There was probably no bigger sign of the song’s improbable rise than last June when it won the SOCAN French Songwriting Prize. It’s a $10,000 cheque usually reserved for artists with a little more industry clout, and the two previous rappers who won it were both white.

Tizzo split the cheque with the song’s other contributors: Shreez, Soft, and producer 4590’z.

“The rest I put it all back in the studio,” he says. “The only things I do with my money is buy food, pay rent, get clothes, and go to the studio.”

He added: “I was surprised I won because of the people that I was up against. People who pass on the radio, Juno Award winners. I was the guy that nobody knew.”

His victory was viewed as yet another hard-won step forward for rap in the province, but he doesn’t necessarily see himself as part of the same wave.

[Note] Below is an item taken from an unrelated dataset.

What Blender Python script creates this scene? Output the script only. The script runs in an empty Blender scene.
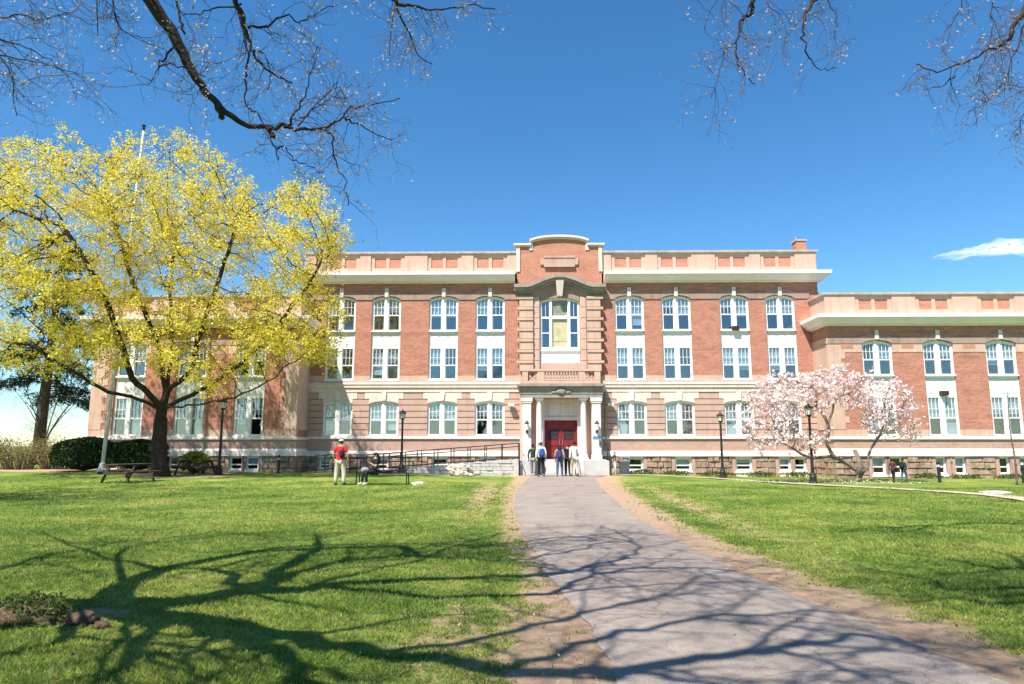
import bpy, bmesh, math, random
import numpy as np
from mathutils import Vector, Matrix, Quaternion, noise as mnoise

random.seed(7)
RNG = np.random.default_rng(7)
SC = bpy.context.scene
COL = SC.collection
R = math.radians
PI = math.pi

# ------------------------------------------------------------------ camera
F_PX = 683.0
PITCH = math.atan(104 / 683)
EYE = 1.6
cam_d = bpy.data.cameras.new('camera')
cam_d.sensor_width = 36
cam_d.lens = F_PX / 1024 * 36
cam_d.clip_end = 8000
cam = bpy.data.objects.new('camera', cam_d)
COL.objects.link(cam)
cam.location = (0, 0, EYE)
cam.rotation_euler = (PI / 2 + PITCH, 0, 0)
SC.camera = cam

SUN_SRC = Vector((-0.75, -1.0, 1.9)).normalized()      # direction towards the sun
SHX, SHY = 0.75 / 1.9, 1.0 / 1.9                        # ground shift of a shadow per metre of height


def at(px, py, d):
    """a point seen at (px, py), d metres ahead"""
    t = (342 - py) / F_PX
    k = d / (math.cos(PITCH) - t * math.sin(PITCH))
    return Vector((k * (px - 512) / F_PX, d, EYE + k * (math.sin(PITCH) + t * math.cos(PITCH))))


def on_ground(px, py):
    t = (342 - py) / F_PX
    dz = math.sin(PITCH) + t * math.cos(PITCH)
    k = -EYE / dz
    return Vector((k * (px - 512) / F_PX, k * (math.cos(PITCH) - t * math.sin(PITCH)), 0))


def sstep(a, b, x):
    t = min(1.0, max(0.0, (x - a) / (b - a)))
    return t * t * (3 - 2 * t)


def gz(x, y):
    """height of the lawn"""
    h = 0.14 * sstep(22, 33, y) * sstep(-1, -6, x)
    h += 0.16 * sstep(24, 33, y) * sstep(-16, -20, x)
    h -= 0.17 * sstep(20, 33, y) * sstep(6.5, 14, x)
    return h


# ------------------------------------------------------------------ materials
def new_mat(name):
    m = bpy.data.materials.new(name)
    m.use_nodes = True
    nt = m.node_tree
    for n in list(nt.nodes):
        nt.nodes.remove(n)
    out = nt.nodes.new('ShaderNodeOutputMaterial')
    b = nt.nodes.new('ShaderNodeBsdfPrincipled')
    nt.links.new(b.outputs[0], out.inputs[0])
    return m, nt, b


def nd(nt, t, **kw):
    n = nt.nodes.new(t)
    for k, v in kw.items():
        if k.startswith('i_'):
            key = k[2:]
            n.inputs[int(key) if key.isdigit() else key.replace('_', ' ')].default_value = v
        else:
            setattr(n, k, v)
    return n


def ramp(nt, stops):
    n = nt.nodes.new('ShaderNodeValToRGB')
    e = n.color_ramp.elements
    while len(e) > 1:
        e.remove(e[-1])
    for i, (p, c) in enumerate(stops):
        if i == 0:
            e[0].position = p
            el = e[0]
        else:
            el = e.new(p)
        el.color = (*c, 1) if len(c) == 3 else c
    return n


def plain(name, c1, c2=None, scale=3.0, rough=0.8, bump=0.0, bscale=30, spec=0.3, metal=0.0, detail=6, pos=(0.35, 0.65)):
    m, nt, b = new_mat(name)
    c2 = c2 or tuple(x * 0.8 for x in c1)
    tc = nd(nt, 'ShaderNodeTexCoord')
    n = nd(nt, 'ShaderNodeTexNoise', i_Scale=scale, i_Detail=detail, i_Roughness=0.6)
    nt.links.new(tc.outputs['Object'], n.inputs['Vector'])
    r = ramp(nt, [(pos[0], c1), (pos[1], c2)])
    nt.links.new(n.outputs[0], r.inputs[0])
    nt.links.new(r.outputs[0], b.inputs['Base Color'])
    b.inputs['Roughness'].default_value = rough
    b.inputs['Specular IOR Level'].default_value = spec
    b.inputs['Metallic'].default_value = metal
    if bump:
        n2 = nd(nt, 'ShaderNodeTexNoise', i_Scale=bscale, i_Detail=4)
        nt.links.new(tc.outputs['Object'], n2.inputs['Vector'])
        bp = nd(nt, 'ShaderNodeBump', i_Strength=bump, i_Distance=0.02)
        nt.links.new(n2.outputs[0], bp.inputs['Height'])
        nt.links.new(bp.outputs[0], b.inputs['Normal'])
    return m


def brick_mat(name, c1, c2, mortar, bw=0.215, bh=0.072, ms=0.009, stain=0.25, swap=True):
    m, nt, b = new_mat(name)
    tc = nd(nt, 'ShaderNodeTexCoord')
    sep = nd(nt, 'ShaderNodeSeparateXYZ')
    nt.links.new(tc.outputs['Object'], sep.inputs[0])
    # u runs along x on the fronts and along y on the returns
    ad = nd(nt, 'ShaderNodeMath', operation='ADD')
    nt.links.new(sep.outputs[0], ad.inputs[0])
    nt.links.new(sep.outputs[1], ad.inputs[1])
    cmb = nd(nt, 'ShaderNodeCombineXYZ')
    nt.links.new(ad.outputs[0], cmb.inputs[0])
    nt.links.new(sep.outputs[2], cmb.inputs[1])
    br = nd(nt, 'ShaderNodeTexBrick', i_Scale=1.0)
    br.inputs['Color1'].default_value = (*c1, 1)
    br.inputs['Color2'].default_value = (*c2, 1)
    br.inputs['Mortar'].default_value = (*mortar, 1)
    br.inputs['Mortar Size'].default_value = ms
    br.inputs['Brick Width'].default_value = bw
    br.inputs['Row Height'].default_value = bh
    br.inputs['Bias'].default_value = -0.1
    nt.links.new(cmb.outputs[0], br.inputs['Vector'])
    n = nd(nt, 'ShaderNodeTexNoise', i_Scale=0.9, i_Detail=8, i_Roughness=0.65)
    mp = nd(nt, 'ShaderNodeMapping')
    mp.inputs['Scale'].default_value = (1.0, 1.0, 2.6)
    nt.links.new(tc.outputs['Object'], mp.inputs[0])
    nt.links.new(mp.outputs[0], n.inputs['Vector'])
    r = ramp(nt, [(0.25, (1 - stain,) * 3), (0.5, (1, 1, 1)), (0.8, (1 + stain * 0.5,) * 3)])
    nt.links.new(n.outputs[0], r.inputs[0])
    mx = nd(nt, 'ShaderNodeMix', data_type='RGBA', blend_type='MULTIPLY')
    mx.inputs[0].default_value = 1.0
    nt.links.new(br.outputs[0], mx.inputs[6])
    nt.links.new(r.outputs[0], mx.inputs[7])
    nt.links.new(mx.outputs[2], b.inputs['Base Color'])
    bp = nd(nt, 'ShaderNodeBump', i_Strength=0.5, i_Distance=0.01)
    inv = nd(nt, 'ShaderNodeMath', operation='SUBTRACT')
    inv.inputs[0].default_value = 1.0
    nt.links.new(br.outputs[1], inv.inputs[1])
    nt.links.new(inv.outputs[0], bp.inputs['Height'])
    nt.links.new(bp.outputs[0], b.inputs['Normal'])
    b.inputs['Roughness'].default_value = 0.88
    b.inputs['Specular IOR Level'].default_value = 0.2
    return m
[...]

“It’s rap keb that’s big right now, and I don’t include myself in that conversation,” he says. “People will say it’s rap keb, but there are two sides to rap keb. You have the guys that the labels sign and show to the people, but there’s also the street side, and that’s rap keb too, but those are the people that work alone and try to make people hear them without a label.  I didn’t have anything and I got people to listen to me. Now rap keb knows me and it’s not everyone who’s able to do that.”


He’s taken care of the label part by starting up his own, Canicule (Heatwave) Records. They dropped the Canicule, Vol. 1 mixtape last year and plan more releases involving the individual artists in 2020. Rap keb might be a competitive environment right now, but there’s little infrastructure in Montreal for legitimate trap music, and with an inimitable sound, Canicule has an open lane.

Tizzo says there’s strength in numbers, and his collaborators are as talented as he is. (“The more people you are the more chances you have of having someone who makes it,” he says.) He and his Canicule crew also drop videos at a remarkable clip.

This Friday’s Run It Fest at Club Soda in Montreal, put on by a new promoter with Tizzo in the headlining spot, is a concerted attempt to put as many like-minded rappers in the same room. Montreal’s a city that identifies by its fests, and bringing together rappers in the dead of winter could become an annual tradition if there’s enough demand.

Run It Fest is one of many ways you’ll hear Tizzo’s name in the coming year. Although he’s continued to have fun with the fouette name by dropping Fouette Jean-Baptiste and Fouette St-Patrick mixtapes, he’s not resting on his laurels: Fresh off guest spots on Sarahmée and Lary Kidd’s records, he has a few more features coming—some expected and some not—and is in the midst of completing his first official album.

“The album is something different than what I usually do,” he says. “It has some features you won’t expect that you’ll want to hear to see what’s happening. Hopefully you’ll get it this summer.”

He’s also thinking about taking singing lessons, because he likes the idea of diversifying his flows. As a French-speaking rapper with Haitian Creole expressions, Tizzo doesn’t necessarily see an avenue into the rest of Canada and the United States, although he’s up for trying and is working towards collabs with Anglophone artists.

“That’s what’s wack about French,” Tizzo says. “Everyone understands English, everybody speaks English, and so that’s why it’s easier for them to reach people than us. Here we have classes in English and French and everyone understands both, but there they might have French classes but they don’t speak it. Because if French was treated the same as English, I would’ve made it already.”